Vous avez deux heures
Le thème Designing Future Society for Our Lives est un véritable sujet de dissertation collective. Chaque pays est invité à livrer sa propre réponse. Ce défi pousse chaque nation à réfléchir à la manière de représenter, par l’architecture, les images, les mots ou la technologie, son utopie pour demain. Outre l’attente d’un public enthousiaste, d’autres choses se jouent dans les coulisses, côté business, pour le Japon, mais aussi pour de nombreux petits pays espérant attirer des investisseurs. Dans un article, The Japan News reportait : “La JETRO a déclaré avoir reçu plus de 120 demandes de la part d'une soixantaine de pays et régions pour l'organisation de forums et de séminaires d'affaires, et des dispositions sont en cours pour concrétiser ces demandes.”

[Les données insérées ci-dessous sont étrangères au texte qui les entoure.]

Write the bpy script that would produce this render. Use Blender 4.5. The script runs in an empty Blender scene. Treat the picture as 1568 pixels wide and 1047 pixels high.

Osaka 2025 fait l’objet de multiples critiques : des financements considérables, des retombées économiques incertaines, et une attention détournée des enjeux urgents. Dans un contexte de ressources limitées et d’alternatives numériques en plein essor, il est légitime de s’interroger sur la pertinence de tels événements. Pourtant, sombrer dans un cynisme absolu serait une impasse.
L’Expo demeure un carrefour de cultures, une plateforme d’échanges humains. Une vitrine, certes — mais aussi un miroir. Vouloir créer une œuvre commune est aujourd'hui un pari. Et certains le relèvent avec plus d’élan que d’autres.
À la sortie, la pluie ne s’est pas arrêtée. Les parapluies s’entrechoquent. Les langues se mêlent. On se demande ce qu’on a vraiment vu, ce qu’on retiendra. Peut-être cette étrange impression d’avoir touché, malgré tout, un bout d’humanité partagée ?
Informations pratiques
- L’Expo se tiendra du 13 avril au 13 octobre 2025.
- Pour vous y rendre, direction Yumeshima à l’ouest d’Osaka, accessible en métro, en bus, en vélo, en voiture et même par bateau.
- Retrouvez les informations détaillées sur les accès à l’Expo et sur l’achat de tickets sur le site officiel de l’Expo.
Attention, les informations pour l’achat de billets sont un peu confuses et il vous faudra réaliser plusieurs étapes avant de pouvoir obtenir vos sésames. L’autre solution est d’acheter des tickets EXPO QUICK (il vous sera par contre impossible de réserver en avance des visites de pavillon) ou directement sur le site.